What the exercise asks> All the data below goes into the copy word for word, but the pictures don't.

Data shown>

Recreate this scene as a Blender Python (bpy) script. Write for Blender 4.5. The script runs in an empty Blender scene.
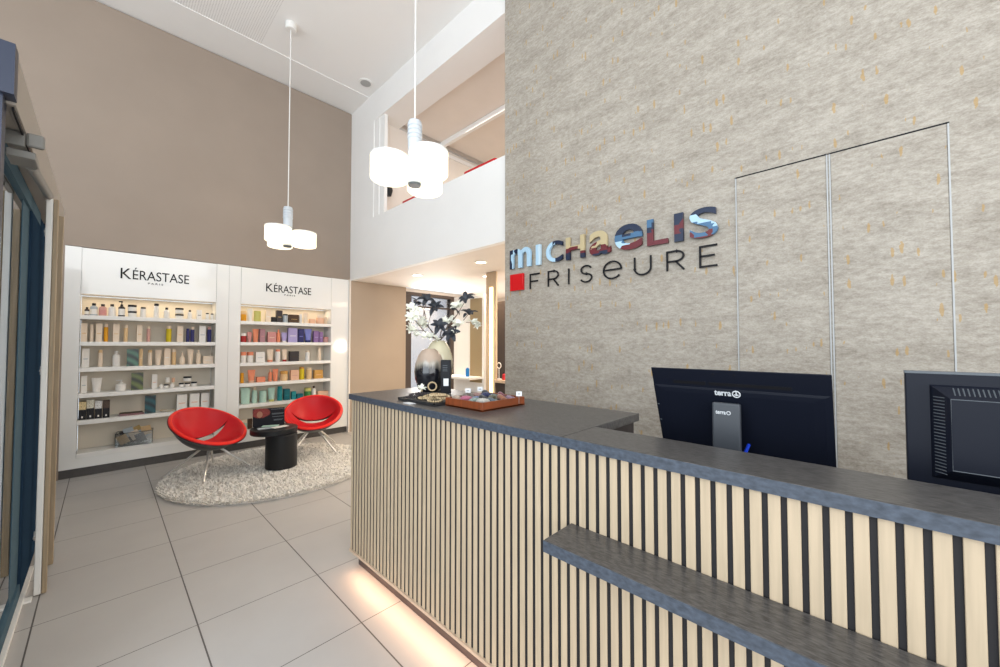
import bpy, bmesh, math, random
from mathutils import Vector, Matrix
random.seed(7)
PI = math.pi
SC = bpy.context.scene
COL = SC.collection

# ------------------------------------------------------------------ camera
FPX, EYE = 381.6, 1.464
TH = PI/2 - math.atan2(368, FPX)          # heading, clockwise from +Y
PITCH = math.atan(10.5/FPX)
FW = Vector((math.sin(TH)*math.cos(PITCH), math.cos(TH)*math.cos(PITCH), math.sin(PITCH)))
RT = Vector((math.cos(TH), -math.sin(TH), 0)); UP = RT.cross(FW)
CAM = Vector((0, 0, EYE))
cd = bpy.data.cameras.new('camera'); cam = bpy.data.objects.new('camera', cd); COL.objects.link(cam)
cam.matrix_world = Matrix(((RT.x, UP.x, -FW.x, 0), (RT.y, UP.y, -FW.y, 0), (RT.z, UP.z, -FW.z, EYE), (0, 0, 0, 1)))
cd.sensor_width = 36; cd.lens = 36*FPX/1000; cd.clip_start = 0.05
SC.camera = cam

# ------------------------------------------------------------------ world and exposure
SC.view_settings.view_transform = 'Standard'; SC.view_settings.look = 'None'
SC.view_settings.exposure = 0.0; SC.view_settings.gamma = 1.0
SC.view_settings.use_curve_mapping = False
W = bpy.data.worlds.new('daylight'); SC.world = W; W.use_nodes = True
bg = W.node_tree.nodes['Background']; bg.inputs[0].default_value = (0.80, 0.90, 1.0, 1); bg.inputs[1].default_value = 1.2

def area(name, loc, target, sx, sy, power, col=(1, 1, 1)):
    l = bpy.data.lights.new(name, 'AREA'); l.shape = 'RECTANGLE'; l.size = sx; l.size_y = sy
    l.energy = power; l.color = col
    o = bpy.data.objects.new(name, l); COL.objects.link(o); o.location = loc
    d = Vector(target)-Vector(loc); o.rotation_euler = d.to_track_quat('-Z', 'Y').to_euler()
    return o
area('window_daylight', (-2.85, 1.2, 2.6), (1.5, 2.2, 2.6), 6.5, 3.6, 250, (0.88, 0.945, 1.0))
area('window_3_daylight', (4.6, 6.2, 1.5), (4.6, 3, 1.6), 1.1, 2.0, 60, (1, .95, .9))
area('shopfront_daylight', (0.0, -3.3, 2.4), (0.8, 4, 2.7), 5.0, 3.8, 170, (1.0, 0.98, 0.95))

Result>
Recreate this scene as a Blender Python (bpy) script. Write for Blender 4.5. The script runs in an empty Blender scene.
import bpy, bmesh, math, random
from mathutils import Vector, Matrix
random.seed(7)
PI = math.pi
SC = bpy.context.scene
COL = SC.collection

# ------------------------------------------------------------------ camera
FPX, EYE = 381.6, 1.464
TH = PI/2 - math.atan2(368, FPX)          # heading, clockwise from +Y
PITCH = math.atan(10.5/FPX)
FW = Vector((math.sin(TH)*math.cos(PITCH), math.cos(TH)*math.cos(PITCH), math.sin(PITCH)))
RT = Vector((math.cos(TH), -math.sin(TH), 0)); UP = RT.cross(FW)
CAM = Vector((0, 0, EYE))
cd = bpy.data.cameras.new('camera'); cam = bpy.data.objects.new('camera', cd); COL.objects.link(cam)
cam.matrix_world = Matrix(((RT.x, UP.x, -FW.x, 0), (RT.y, UP.y, -FW.y, 0), (RT.z, UP.z, -FW.z, EYE), (0, 0, 0, 1)))
cd.sensor_width = 36; cd.lens = 36*FPX/1000; cd.clip_start = 0.05
SC.camera = cam

# ------------------------------------------------------------------ world and exposure
SC.view_settings.view_transform = 'Standard'; SC.view_settings.look = 'None'
SC.view_settings.exposure = 0.0; SC.view_settings.gamma = 1.0
SC.view_settings.use_curve_mapping = False
W = bpy.data.worlds.new('daylight'); SC.world = W; W.use_nodes = True
bg = W.node_tree.nodes['Background']; bg.inputs[0].default_value = (0.80, 0.90, 1.0, 1); bg.inputs[1].default_value = 1.2

def area(name, loc, target, sx, sy, power, col=(1, 1, 1)):
    l = bpy.data.lights.new(name, 'AREA'); l.shape = 'RECTANGLE'; l.size = sx; l.size_y = sy
    l.energy = power; l.color = col
    o = bpy.data.objects.new(name, l); COL.objects.link(o); o.location = loc
    d = Vector(target)-Vector(loc); o.rotation_euler = d.to_track_quat('-Z', 'Y').to_euler()
    return o
area('window_daylight', (-2.85, 1.2, 2.6), (1.5, 2.2, 2.6), 6.5, 3.6, 250, (0.88, 0.945, 1.0))
area('window_3_daylight', (4.6, 6.2, 1.5), (4.6, 3, 1.6), 1.1, 2.0, 60, (1, .95, .9))
area('shopfront_daylight', (0.0, -3.3, 2.4), (0.8, 4, 2.7), 5.0, 3.8, 170, (1.0, 0.98, 0.95))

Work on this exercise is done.